North America Data Center Colocation Market Faces Record Demand, Capacity Crunch, and Soaring Investment in 2025

North America’s data center colocation market hits historic lows with 2.3% vacancy and 15.5 GW inventory. Demand surges amid capacity and energy challenges, driving record leasing.

Published on: Aug 19, 2025
North America Data Center Colocation Market Faces Record Demand, Capacity Crunch, and Soaring Investment in 2025

North America Data Center Colocation Market Report – Midyear 2025

CHICAGO, August 18, 2025 – The North America data center colocation market is at a critical juncture. Vacancy rates have dropped to a historic low of 2.3 percent, driven by relentless demand for digital infrastructure, according to JLL’s latest report. As total inventory climbs to a record 15.5 GW, the sector faces rapid growth alongside significant capacity and energy sourcing challenges.

Market Overview

Northern Virginia remains the dominant data center market in North America, with 5.6 GW of capacity—more than triple that of Dallas-Fort Worth, the second-largest market at 1.5 GW. Cloud providers and tech companies continue to drive demand, making up 65 percent of leasing activity.

Despite disruptions earlier this year, including geopolitical tensions and tariff concerns, the market absorbed 2.2 GW in the first half of 2025. Northern Virginia (647 MW) and Dallas-Fort Worth (575 MW) led leasing activity, with Chicago (368 MW) and Austin/San Antonio (291 MW) also seeing strong demand. This pace indicates the sector will likely exceed 2024’s record absorption levels.

Competitive Landscape

Competition for limited capacity is intense, especially in primary markets. In Dallas-Fort Worth, major cloud providers are securing power reservations years ahead, with over 1 GW under construction. Austin’s market has grown 500 percent since 2020, reaching 921 MW of inventory and 341 MW under construction, establishing it as a Tier 1 market.

The construction pipeline now stands at 7.8 GW—about 10 times the volume from five years ago. Phoenix leads with 1.3 GW under development, followed by Chicago (1.18 GW) and Atlanta (1.11 GW). Notably, 73 percent of this new capacity is already preleased. This consistent high preleasing suggests relief from supply constraints is still years away.

Companies are adapting their strategies, shifting from a reactive approach to securing capacity 18 to 24 months before deployment, rather than 6 to 12 months. The market’s “commit-before-it’s-built” reality demands longer-term planning from enterprises.

Emerging Markets

Emerging markets are gaining momentum as power constraints and rising electricity costs in primary markets push development elsewhere. Columbus has surged by 1,800 percent since 2020, while Austin/San Antonio grew 500 percent. Power costs have increased nearly 30 percent since 2020, averaging 9.7 cents/kWh in H1 2025.

Markets like Salt Lake City (5.7 cents/kWh) and Denver (6.4 cents/kWh) benefit from lower power costs, attracting new projects.

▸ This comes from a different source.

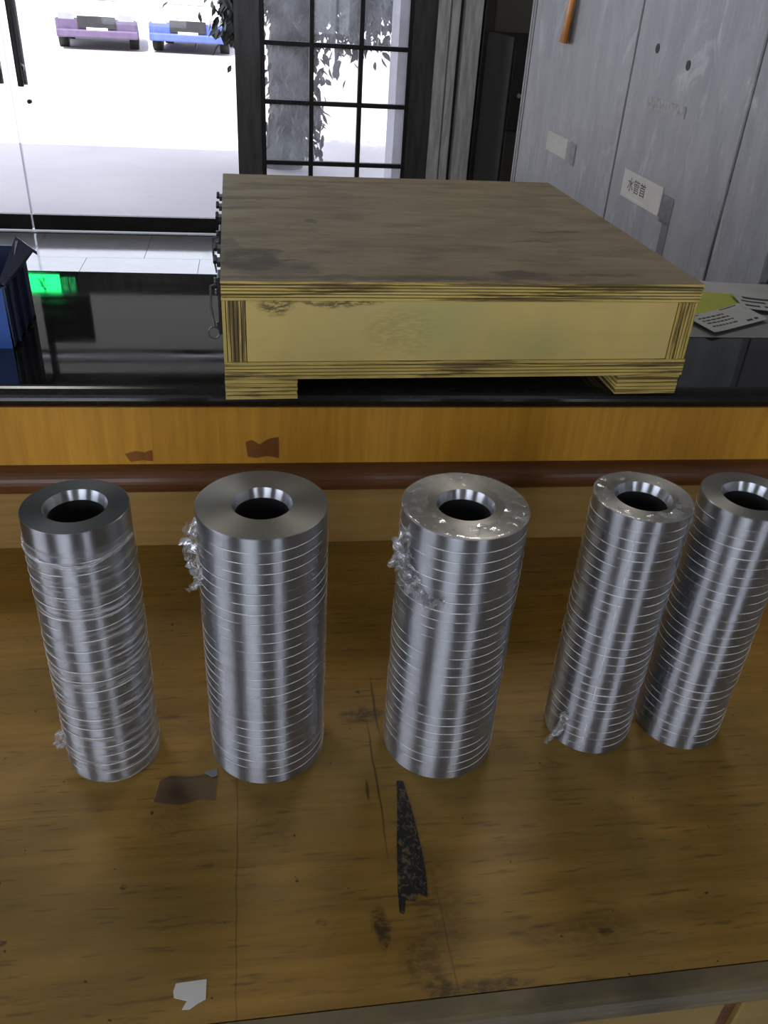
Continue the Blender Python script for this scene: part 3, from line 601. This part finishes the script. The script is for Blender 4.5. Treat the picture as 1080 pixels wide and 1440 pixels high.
for a, b in ((-0.30, 0.455), (0.475, 1.25)):
    dr_ = box('drawer', a, b, 0.392, 0.414, 0.625, 0.728, M['drawer'], dk, 0.002, 1); tube('knob', ((a+b)/2, 0.37, 0.675), ((a+b)/2, 0.392, 0.675), 0.012, M['steel'], dr_)
for a, b in ((DX0+0.02, DX0+0.05), (0.455, 0.475), (DX1-0.05, DX1-0.02)): box('side_panel', a, b, 0.40, 1.10, 0.0, 0.735, M['rail'], dk)

def flat_scrap(name, pts, m, label, cat, h=0.0008, z=0.0001): return tag(prism(name, pts, z, z+h, m), label, cat)
flat_scrap('tape_residue', [(-0.126, 0.680), (-0.115, 0.686), (-0.09, 0.682), (-0.066, 0.686), (-0.060, 0.684), (-0.061, 0.646), (-0.080, 0.649), (-0.10, 0.644), (-0.122, 0.648), (-0.131, 0.652)],
    M['tape'], 'brown strip of old tape stuck to the desk in front of the two left tubes', 'tape')
flat_scrap('paper_scrap', [(-0.072, 0.690), (-0.060, 0.691), (-0.060, 0.681), (-0.066, 0.679), (-0.075, 0.686)], M['paper'], 'tiny pale paper corner on the right end of the brown tape strip', 'paper', 0.0006, 0.001)
flat_scrap('paper_scrap', [(-0.091, 0.441), (-0.063, 0.442), (-0.063, 0.4235), (-0.070, 0.4205), (-0.077, 0.416), (-0.084, 0.4165), (-0.080, 0.424), (-0.092, 0.428), (-0.093, 0.434)], M['white_paper'], 'torn white paper scrap near the front edge of the desk', 'paper')
def mk_worn():
    t = NT('black_worn_tape'); n = t.noise(t.coord(scale=(170, 130, 1)), 1.0, 4, 0.75, 0.9); col = t.mix(t.ramp(n, 0.51, 0.60, 0, 1), (0.014, 0.014, 0.013), (0.16, 0.115, 0.055)); t.pbr(col, 0.55); return t.m
M['worn'] = mk_worn()
flat_scrap('black_tape', [(0.1505, 0.655), (0.158, 0.654), (0.162, 0.61), (0.164, 0.56), (0.1635, 0.525), (0.160, 0.503), (0.152, 0.509), (0.146, 0.500), (0.137, 0.503), (0.133, 0.487), (0.1285, 0.490), (0.1305, 0.515), (0.138, 0.57), (0.146, 0.62)],
    M['worn'], 'flaking wedge of black tape on the desk in front of the middle tube', 'tape', 0.0006)

# ------------------------------------------------------------------ tubes
SEG = 96
def lathe(name, prof, m, parent, seg=SEG, smooth_break=()):
    bm = bmesh.new(); rows = [[bm.verts.new((r*math.cos(2*PI*i/seg), r*math.sin(2*PI*i/seg), z)) for i in range(seg)] for r, z in prof]
    for a in range(len(rows)-1):
        for i in range(seg): bm.faces.new((rows[a][i], rows[a][(i+1) % seg], rows[a+1][(i+1) % seg], rows[a+1][i])).smooth = True
    return link_mesh(name, bm, m, parent)
def solid_lathe(name, prof, m, parent, mids=None):
    """closed profile; every segment gets its own ring pair so the edges stay crisp"""
    bm = bmesh.new(); n = len(prof)
    for a in range(n):
        (r0, z0), (r1, z1) = prof[a], prof[(a+1) % n]
        A = [bm.verts.new((r0*math.cos(2*PI*i/SEG), r0*math.sin(2*PI*i/SEG), z0)) for i in range(SEG)]
        B = [bm.verts.new((r1*math.cos(2*PI*i/SEG), r1*math.sin(2*PI*i/SEG), z1)) for i in range(SEG)]
        for i in range(SEG):
            f = bm.faces.new((A[i], A[(i+1) % SEG], B[(i+1) % SEG], B[i])); f.smooth = True; f.material_index = mids[a] if mids else 0
    me = link_mesh(name, bm, m, parent)
    for p in me.data.polygons: p.use_smooth = True
    return me
HT = 0.3464
def film_shell(name, r, z0, z1, m, parent, amp, seed, cover=None, fold=None):
    """stretch film wound round the tube: a thin rippled sleeve, optionally folded over the end face down to radius `fold`"""
    bm = bmesh.new(); nz = max(6, int((z1-z0)/0.0032)); rows = []
    def rip(th, z): return amp*(0.5+0.5*mnoise.noise(Vector((math.cos(th)*2.2+seed, math.sin(th)*2.2, z*95)))) + amp*0.6*abs(mnoise.noise(Vector((math.cos(th)*6, math.sin(th)*6+seed, z*40))))
    for j in range(nz+1):
        z = z0+(z1-z0)*j/nz; row = []
        for i in range(SEG):
            th = 2*PI*i/SEG; zz = z
            if j == nz and not fold: zz += 0.004*mnoise.noise(Vector((math.cos(th)*3, math.sin(th)*3, seed)))
            if j == 0: zz = max(z0, z)
            rr = r + 0.0006 + rip(th, z); row.append(bm.verts.new((rr*math.cos(th), rr*math.sin(th), zz)))
        rows.append(row)
    if fold:
        for k in range(1, 9):
            row = []
            for i in range(SEG):
                th = 2*PI*i/SEG; lim = fold + 0.006*mnoise.noise(Vector((math.cos(th)*4, math.sin(th)*4, seed+9)))
                rr = r + 0.0006 + (lim-r)*k/8; row.append(bm.verts.new((rr*math.cos(th), rr*math.sin(th), z1 + 0.0005 + 0.0026*abs(mnoise.noise(Vector((rr*90*math.cos(th), rr*90*math.sin(th), seed)))))))
            rows.append(row)
    for a in range(len(rows)-1):
        for i in range(SEG):
            if cover and not cover(2*PI*(i+0.5)/SEG, a/len(rows)): continue
            bm.faces.new((rows[a][i], rows[a][(i+1) % SEG], rows[a+1][(i+1) % SEG], rows[a+1][i])).material_index = 1 if a >= nz else 0
    return link_mesh(name, bm, [m, M['film_top']], parent, True)
def helix(name, r, z0, z1, turns, wdt, m, parent, seed):
    bm = bmesh.new(); n = int(turns*72); pa = None
    for i in range(n+1):
        th = 2*PI*i/72; z = z0+(z1-z0)*i/n + 0.0006*mnoise.noise(Vector((math.cos(th), math.sin(th), i*0.02+seed)))
        rr = r; q = [bm.verts.new(((rr+d)*math.cos(th), (rr+d)*math.sin(th), z+h)) for d, h in ((0.0004, -wdt), (0.0007, 0), (0.0004, wdt))]
        if pa: bm.faces.new((pa[0], q[0], q[1], pa[1])); bm.faces.new((pa[1], q[1], q[2], pa[2]))
        pa = q
    return link_mesh(name, bm, m, parent, True)
def crumple(name, parent, path, width, seed, m):
    """a crumpled loose flap of film that follows a path of points"""
    bm = bmesh.new(); rg = random.Random(seed); pts = [Vector(p) for p in path]; rows = []; K = 9; N = 30
    for i in range(N+1):
        t = i/N*(len(pts)-1); k = min(int(t), len(pts)-2); p = pts[k].lerp(pts[k+1], t-k); wv = width*(0.55+0.45*math.sin(PI*min(1, i/N*1.1+0.1)))*(0.7+0.5*rg.random())
        row = []
        for j in range(K):
            u = (j/(K-1)-0.5)*wv
            nz = mnoise.noise_vector(Vector((i*0.45+seed, j*0.7, seed)))*width*0.45
            q = p + Vector((u*0.85, -abs(u)*0.25, u*0.25)) + Vector((nz.x, nz.y*0.8, nz.z)); row.append(bm.verts.new(q))
        rows.append(row)
    for i in range(N):
        for j in range(K-1): bm.faces.new((rows[i][j], rows[i][j+1], rows[i+1][j+1], rows[i+1][j]))
    return link_mesh(name, bm, m, parent, True)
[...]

However, grid connection wait times average four years nationwide, creating a bottleneck that limits supply growth. This delay is preventing an oversupply bubble from forming.

Investment Trends

Data centers continue to attract substantial investment, with market capitalization growing 161 percent since 2019—second only to industrial assets. Rising rents and constrained supply create a compelling investment environment.

Capital deployment into projects under construction or stabilization rose significantly in early 2025. Long-term leases enable developers to secure up to 85 percent loan-to-cost financing at competitive rates. New lending entrants are offering more flexible terms and higher leverage options.

The debt market is expanding, with asset-backed securities (ABS) and single-asset single-borrower (SASB) loans increasing for the third year. H1 2025 recorded 14 ABS deals totaling $7.7 billion and four SASB deals at $5.7 billion. Meanwhile, asset-level investment sales were modest at $754 million across 23 transactions, with cap rates steady near 6 percent, comparable to prime industrial and multifamily properties.

Future Outlook

The supply-demand imbalance is expected to continue for several years. Of the 7.8 GW under construction, 73 percent is preleased. Another 31.6 GW is planned but will be delivered over five or more years. Northern Virginia leads with 5.9 GW planned, followed by Phoenix (4.2 GW), Dallas-Fort Worth (3.9 GW), and Las Vegas/Reno (3.5 GW).

North America could see $1 trillion in data center development between 2025 and 2030. Over 100 GW of new colocation and hyperscale capacity may break ground or deliver in this period. These figures exclude potential growth from emerging technologies like quantum computing, which may accelerate demand further.

The current surge in demand is fueled by AI adoption, digital transformation, and cloud migration. This intense pressure has created a supply crunch, making early capacity planning essential for enterprises.

For professionals in real estate and construction, these trends highlight the importance of strategic investment and development in data center infrastructure to meet evolving market needs.